### Work to do
Write out again, unaltered, the lines from the start through the line containing "mb = MB(); mb.box((-9.5, 77.8, 8.9), (.9, .9, 1.9));".

### Information shown
○ ○ ○ ○

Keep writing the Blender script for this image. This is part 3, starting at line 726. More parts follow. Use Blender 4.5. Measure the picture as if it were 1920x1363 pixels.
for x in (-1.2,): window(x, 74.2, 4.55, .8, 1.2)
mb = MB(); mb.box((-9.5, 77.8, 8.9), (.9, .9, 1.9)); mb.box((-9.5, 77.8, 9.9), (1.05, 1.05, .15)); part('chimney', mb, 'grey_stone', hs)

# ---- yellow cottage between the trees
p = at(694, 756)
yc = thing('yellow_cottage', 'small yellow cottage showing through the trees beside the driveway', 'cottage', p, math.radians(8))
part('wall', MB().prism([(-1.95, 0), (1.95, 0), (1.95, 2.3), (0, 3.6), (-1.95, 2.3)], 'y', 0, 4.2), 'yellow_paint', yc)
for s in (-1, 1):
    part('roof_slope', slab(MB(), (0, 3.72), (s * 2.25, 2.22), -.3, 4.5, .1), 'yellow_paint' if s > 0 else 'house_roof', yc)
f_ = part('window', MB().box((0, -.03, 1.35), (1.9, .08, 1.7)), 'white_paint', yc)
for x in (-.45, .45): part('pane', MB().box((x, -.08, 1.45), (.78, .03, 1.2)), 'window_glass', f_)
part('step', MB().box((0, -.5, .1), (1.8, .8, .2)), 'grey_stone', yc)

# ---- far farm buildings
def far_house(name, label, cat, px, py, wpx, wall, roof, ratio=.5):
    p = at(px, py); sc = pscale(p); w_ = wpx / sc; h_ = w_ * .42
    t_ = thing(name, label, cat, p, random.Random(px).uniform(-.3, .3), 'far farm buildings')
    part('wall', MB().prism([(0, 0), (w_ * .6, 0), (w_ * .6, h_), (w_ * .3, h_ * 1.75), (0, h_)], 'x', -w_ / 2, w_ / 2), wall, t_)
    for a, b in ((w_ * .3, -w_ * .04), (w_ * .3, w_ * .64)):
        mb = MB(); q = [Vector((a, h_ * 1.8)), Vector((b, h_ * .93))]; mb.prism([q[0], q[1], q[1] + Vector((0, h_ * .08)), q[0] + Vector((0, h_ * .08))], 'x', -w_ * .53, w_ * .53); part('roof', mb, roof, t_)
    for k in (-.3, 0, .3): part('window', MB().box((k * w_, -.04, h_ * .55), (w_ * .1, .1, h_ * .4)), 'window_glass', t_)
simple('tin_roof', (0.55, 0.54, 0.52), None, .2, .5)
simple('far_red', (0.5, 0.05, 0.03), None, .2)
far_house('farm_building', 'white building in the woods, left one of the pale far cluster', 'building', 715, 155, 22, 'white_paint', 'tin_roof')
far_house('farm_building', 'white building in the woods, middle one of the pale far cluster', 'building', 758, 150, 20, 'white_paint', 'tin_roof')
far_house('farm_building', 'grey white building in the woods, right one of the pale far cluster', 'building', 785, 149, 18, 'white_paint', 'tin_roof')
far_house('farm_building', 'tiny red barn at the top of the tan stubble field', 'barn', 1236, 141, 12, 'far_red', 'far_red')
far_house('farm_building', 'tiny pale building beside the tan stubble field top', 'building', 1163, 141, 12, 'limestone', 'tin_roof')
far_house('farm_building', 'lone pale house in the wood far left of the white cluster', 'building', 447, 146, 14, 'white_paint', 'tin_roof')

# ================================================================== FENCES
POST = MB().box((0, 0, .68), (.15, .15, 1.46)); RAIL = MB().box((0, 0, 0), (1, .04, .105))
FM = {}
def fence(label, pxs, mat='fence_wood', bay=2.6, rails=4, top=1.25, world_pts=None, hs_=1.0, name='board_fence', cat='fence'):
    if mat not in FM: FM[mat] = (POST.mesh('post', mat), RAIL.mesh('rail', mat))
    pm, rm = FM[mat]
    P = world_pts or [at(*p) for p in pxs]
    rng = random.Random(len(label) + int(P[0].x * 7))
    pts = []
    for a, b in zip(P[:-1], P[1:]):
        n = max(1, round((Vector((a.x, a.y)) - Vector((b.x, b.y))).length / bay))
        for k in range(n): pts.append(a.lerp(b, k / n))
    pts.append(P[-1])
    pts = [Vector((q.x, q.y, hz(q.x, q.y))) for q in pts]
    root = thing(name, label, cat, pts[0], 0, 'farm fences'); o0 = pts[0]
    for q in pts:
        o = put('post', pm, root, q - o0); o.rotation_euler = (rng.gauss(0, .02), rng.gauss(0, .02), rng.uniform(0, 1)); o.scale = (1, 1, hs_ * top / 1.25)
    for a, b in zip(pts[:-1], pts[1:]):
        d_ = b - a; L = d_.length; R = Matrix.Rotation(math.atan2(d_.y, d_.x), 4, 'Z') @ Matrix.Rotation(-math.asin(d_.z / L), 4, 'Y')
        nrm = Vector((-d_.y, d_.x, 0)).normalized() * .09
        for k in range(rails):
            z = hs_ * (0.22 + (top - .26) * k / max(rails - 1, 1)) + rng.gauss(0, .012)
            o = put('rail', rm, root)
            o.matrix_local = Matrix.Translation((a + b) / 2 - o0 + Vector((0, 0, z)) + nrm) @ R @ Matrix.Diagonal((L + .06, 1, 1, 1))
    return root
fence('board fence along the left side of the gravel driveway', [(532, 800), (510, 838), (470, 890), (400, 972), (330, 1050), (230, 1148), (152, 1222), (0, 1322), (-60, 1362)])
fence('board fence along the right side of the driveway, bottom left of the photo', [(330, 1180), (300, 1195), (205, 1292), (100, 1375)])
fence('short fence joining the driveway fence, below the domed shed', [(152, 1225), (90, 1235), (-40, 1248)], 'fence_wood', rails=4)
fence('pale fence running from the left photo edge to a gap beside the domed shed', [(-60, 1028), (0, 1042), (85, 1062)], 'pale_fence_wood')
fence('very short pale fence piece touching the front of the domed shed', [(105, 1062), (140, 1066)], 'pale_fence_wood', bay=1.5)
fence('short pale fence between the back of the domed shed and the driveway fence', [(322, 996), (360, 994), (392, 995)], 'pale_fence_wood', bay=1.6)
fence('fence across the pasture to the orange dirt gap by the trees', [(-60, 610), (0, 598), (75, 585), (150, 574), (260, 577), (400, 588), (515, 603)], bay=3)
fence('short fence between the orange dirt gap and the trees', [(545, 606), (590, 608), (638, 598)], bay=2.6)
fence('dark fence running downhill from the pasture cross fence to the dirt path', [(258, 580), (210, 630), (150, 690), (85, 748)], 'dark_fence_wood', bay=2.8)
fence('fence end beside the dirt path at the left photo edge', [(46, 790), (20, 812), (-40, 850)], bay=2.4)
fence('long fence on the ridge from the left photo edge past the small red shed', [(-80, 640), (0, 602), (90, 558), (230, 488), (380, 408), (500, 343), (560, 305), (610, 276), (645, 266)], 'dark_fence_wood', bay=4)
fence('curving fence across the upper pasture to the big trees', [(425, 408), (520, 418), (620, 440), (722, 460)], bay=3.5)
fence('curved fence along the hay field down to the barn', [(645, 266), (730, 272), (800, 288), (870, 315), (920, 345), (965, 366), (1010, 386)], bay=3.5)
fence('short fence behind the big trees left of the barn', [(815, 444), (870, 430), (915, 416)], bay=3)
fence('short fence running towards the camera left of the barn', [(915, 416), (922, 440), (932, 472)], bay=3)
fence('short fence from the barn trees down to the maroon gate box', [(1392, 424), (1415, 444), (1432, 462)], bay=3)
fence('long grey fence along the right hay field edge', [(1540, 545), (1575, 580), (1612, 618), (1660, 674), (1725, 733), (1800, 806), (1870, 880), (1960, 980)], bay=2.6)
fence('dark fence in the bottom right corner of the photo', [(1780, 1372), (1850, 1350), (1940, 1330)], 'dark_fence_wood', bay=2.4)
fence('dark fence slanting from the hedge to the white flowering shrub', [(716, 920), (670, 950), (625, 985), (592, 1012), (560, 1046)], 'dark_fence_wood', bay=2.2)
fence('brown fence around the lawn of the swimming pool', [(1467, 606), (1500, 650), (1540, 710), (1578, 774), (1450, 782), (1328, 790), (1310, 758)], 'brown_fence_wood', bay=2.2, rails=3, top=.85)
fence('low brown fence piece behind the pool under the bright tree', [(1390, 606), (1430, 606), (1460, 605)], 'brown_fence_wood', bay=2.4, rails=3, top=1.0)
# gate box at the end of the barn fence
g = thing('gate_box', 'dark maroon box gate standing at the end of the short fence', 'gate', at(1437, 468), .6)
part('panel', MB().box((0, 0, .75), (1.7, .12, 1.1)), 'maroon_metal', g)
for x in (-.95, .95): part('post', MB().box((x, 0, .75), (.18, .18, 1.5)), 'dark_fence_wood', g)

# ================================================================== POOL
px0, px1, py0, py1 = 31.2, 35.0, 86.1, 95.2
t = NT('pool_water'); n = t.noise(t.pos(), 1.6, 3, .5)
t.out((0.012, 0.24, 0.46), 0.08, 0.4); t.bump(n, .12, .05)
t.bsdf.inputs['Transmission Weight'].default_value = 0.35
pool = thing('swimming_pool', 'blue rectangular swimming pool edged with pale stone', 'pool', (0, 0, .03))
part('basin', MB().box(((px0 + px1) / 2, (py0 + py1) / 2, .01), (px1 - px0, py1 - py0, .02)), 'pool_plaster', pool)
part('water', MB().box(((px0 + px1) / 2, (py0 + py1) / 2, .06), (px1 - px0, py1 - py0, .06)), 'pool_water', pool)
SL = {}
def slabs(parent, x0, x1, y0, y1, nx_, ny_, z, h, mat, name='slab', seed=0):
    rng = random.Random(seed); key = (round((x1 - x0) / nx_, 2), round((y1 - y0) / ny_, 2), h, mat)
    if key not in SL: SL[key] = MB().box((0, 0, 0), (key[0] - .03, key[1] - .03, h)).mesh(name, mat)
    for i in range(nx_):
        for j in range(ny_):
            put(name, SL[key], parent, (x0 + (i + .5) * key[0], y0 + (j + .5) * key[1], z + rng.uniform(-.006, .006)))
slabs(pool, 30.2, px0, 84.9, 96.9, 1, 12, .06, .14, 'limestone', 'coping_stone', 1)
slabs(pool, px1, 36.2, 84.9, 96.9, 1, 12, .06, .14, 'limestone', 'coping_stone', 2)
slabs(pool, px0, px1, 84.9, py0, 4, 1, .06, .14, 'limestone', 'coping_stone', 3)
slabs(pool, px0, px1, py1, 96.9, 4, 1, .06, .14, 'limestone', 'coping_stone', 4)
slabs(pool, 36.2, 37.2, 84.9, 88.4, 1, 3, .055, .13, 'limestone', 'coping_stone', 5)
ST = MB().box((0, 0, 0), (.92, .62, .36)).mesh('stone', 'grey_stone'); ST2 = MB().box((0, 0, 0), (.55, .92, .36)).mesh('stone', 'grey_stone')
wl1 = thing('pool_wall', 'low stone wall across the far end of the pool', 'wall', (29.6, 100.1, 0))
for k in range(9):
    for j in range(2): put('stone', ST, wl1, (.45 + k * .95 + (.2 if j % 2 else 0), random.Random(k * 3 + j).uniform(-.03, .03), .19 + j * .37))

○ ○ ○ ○

### Solution to the problem
Keep writing the Blender script for this image. This is part 3, starting at line 726. More parts follow. Use Blender 4.5. Measure the picture as if it were 1920x1363 pixels.
for x in (-1.2,): window(x, 74.2, 4.55, .8, 1.2)
mb = MB(); mb.box((-9.5, 77.8, 8.9), (.9, .9, 1.9)); mb.box((-9.5, 77.8, 9.9), (1.05, 1.05, .15)); part('chimney', mb, 'grey_stone', hs)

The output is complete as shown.